**STATED GOAL**
Everything from the first line to the line containing "COL = SC.collection" is to be repeated exactly; nothing past it.

[START OF INFORMATION SHOWN]

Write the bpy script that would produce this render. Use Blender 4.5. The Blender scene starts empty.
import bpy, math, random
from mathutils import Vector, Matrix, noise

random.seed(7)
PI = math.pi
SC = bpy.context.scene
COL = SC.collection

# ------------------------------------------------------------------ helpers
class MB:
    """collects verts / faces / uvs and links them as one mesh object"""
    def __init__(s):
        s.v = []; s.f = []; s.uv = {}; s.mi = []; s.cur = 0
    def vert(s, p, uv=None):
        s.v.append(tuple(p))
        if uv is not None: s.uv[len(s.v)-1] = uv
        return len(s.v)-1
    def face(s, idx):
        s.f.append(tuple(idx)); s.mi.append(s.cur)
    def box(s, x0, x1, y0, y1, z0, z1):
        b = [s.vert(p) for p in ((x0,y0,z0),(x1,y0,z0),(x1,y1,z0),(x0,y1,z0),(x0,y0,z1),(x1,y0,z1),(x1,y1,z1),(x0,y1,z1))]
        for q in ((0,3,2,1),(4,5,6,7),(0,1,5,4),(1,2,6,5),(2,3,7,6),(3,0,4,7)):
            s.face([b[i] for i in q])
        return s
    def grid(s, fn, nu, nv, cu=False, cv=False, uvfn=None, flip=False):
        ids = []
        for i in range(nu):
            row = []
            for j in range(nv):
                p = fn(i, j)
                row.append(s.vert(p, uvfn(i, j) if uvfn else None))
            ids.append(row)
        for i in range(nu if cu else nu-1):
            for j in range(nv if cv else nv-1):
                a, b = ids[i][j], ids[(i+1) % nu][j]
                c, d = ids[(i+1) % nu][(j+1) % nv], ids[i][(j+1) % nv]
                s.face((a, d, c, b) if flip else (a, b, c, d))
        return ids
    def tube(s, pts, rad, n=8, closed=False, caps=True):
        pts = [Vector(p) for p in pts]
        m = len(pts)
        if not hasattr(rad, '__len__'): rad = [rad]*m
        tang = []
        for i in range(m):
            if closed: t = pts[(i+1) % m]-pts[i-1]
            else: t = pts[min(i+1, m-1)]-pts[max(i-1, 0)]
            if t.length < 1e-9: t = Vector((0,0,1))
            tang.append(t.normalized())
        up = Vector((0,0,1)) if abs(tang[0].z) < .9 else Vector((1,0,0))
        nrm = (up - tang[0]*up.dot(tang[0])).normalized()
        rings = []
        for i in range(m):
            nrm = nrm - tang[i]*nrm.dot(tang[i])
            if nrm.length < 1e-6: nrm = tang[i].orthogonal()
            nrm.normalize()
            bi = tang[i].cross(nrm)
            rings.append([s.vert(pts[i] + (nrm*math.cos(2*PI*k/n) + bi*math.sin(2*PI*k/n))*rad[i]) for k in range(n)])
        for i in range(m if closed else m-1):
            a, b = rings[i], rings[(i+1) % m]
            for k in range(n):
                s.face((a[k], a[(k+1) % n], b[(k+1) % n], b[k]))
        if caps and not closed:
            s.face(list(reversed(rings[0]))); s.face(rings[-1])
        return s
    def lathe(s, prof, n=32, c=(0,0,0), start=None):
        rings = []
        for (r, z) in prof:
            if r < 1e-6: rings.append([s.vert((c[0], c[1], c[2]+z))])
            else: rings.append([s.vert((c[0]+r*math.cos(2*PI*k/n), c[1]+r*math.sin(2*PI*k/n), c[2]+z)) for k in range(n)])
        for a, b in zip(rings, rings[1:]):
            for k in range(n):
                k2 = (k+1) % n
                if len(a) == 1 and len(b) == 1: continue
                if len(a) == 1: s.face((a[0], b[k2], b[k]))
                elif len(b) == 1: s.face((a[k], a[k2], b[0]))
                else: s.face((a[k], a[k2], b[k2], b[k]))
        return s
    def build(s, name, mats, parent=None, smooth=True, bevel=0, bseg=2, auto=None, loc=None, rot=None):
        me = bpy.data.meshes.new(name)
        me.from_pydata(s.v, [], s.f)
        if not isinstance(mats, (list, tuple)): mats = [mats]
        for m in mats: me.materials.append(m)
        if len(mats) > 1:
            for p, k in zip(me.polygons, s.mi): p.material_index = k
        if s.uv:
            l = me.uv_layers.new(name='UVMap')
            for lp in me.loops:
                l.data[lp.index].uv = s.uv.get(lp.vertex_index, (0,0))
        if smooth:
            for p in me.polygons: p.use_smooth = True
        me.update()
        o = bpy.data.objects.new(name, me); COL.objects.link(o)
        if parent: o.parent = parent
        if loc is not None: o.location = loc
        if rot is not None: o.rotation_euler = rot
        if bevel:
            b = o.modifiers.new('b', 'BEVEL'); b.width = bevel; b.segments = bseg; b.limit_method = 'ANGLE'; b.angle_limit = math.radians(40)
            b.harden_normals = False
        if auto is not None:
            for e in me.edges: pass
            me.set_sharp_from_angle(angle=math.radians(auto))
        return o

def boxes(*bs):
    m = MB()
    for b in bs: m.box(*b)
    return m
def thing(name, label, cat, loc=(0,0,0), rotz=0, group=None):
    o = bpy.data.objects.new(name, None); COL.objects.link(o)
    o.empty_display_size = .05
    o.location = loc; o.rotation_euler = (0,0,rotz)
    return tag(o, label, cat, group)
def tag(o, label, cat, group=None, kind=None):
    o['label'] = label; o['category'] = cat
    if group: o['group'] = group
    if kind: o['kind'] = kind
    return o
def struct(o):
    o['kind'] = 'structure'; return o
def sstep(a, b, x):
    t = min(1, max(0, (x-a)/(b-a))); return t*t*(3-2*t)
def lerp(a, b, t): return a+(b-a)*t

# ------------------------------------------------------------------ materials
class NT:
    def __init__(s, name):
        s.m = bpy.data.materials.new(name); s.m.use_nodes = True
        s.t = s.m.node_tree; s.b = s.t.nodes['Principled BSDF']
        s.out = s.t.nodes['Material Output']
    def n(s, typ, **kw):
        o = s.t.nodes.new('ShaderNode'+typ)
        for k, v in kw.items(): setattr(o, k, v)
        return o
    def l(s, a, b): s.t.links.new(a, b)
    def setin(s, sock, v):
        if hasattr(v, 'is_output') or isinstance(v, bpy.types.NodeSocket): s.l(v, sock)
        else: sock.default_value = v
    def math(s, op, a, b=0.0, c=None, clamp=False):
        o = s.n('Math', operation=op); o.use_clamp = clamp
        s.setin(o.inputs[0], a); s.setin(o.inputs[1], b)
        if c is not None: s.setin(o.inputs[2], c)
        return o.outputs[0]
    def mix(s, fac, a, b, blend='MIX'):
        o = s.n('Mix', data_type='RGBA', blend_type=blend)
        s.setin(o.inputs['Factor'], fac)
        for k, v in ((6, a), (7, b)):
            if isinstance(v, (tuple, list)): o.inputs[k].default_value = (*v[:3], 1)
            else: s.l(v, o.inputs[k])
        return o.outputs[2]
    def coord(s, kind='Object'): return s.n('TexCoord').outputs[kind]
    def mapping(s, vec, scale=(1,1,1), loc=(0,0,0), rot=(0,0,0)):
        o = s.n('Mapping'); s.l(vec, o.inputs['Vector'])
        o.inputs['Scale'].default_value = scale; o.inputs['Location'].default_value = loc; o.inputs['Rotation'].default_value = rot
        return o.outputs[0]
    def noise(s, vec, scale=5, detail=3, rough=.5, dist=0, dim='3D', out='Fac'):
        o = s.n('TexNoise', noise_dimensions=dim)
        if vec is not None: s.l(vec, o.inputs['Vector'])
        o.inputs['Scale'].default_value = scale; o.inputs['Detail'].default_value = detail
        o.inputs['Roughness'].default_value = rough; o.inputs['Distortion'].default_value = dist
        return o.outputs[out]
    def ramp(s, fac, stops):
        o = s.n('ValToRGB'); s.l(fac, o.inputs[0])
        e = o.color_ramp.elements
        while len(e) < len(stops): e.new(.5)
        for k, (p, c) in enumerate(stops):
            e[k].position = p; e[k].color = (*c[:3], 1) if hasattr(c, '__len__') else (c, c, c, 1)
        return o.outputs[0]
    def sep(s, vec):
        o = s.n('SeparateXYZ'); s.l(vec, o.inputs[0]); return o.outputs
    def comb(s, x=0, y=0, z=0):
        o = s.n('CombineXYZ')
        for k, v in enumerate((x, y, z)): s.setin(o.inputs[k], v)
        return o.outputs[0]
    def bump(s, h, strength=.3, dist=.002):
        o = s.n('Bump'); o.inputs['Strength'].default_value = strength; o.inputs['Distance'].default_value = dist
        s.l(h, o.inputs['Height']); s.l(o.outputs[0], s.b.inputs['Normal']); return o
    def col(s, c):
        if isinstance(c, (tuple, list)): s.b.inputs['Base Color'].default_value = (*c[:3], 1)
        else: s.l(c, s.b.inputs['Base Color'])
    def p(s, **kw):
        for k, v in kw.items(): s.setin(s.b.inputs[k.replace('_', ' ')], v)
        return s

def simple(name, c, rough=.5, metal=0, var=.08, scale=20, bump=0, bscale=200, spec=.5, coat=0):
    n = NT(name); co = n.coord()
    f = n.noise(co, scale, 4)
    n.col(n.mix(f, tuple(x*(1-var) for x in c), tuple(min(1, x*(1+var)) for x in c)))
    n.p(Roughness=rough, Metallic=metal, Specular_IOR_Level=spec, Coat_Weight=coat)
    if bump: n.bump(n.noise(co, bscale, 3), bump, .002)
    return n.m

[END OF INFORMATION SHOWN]

**ANSWER TO THE TASK**
Write the bpy script that would produce this render. Use Blender 4.5. The Blender scene starts empty.
import bpy, math, random
from mathutils import Vector, Matrix, noise

random.seed(7)
PI = math.pi
SC = bpy.context.scene
COL = SC.collection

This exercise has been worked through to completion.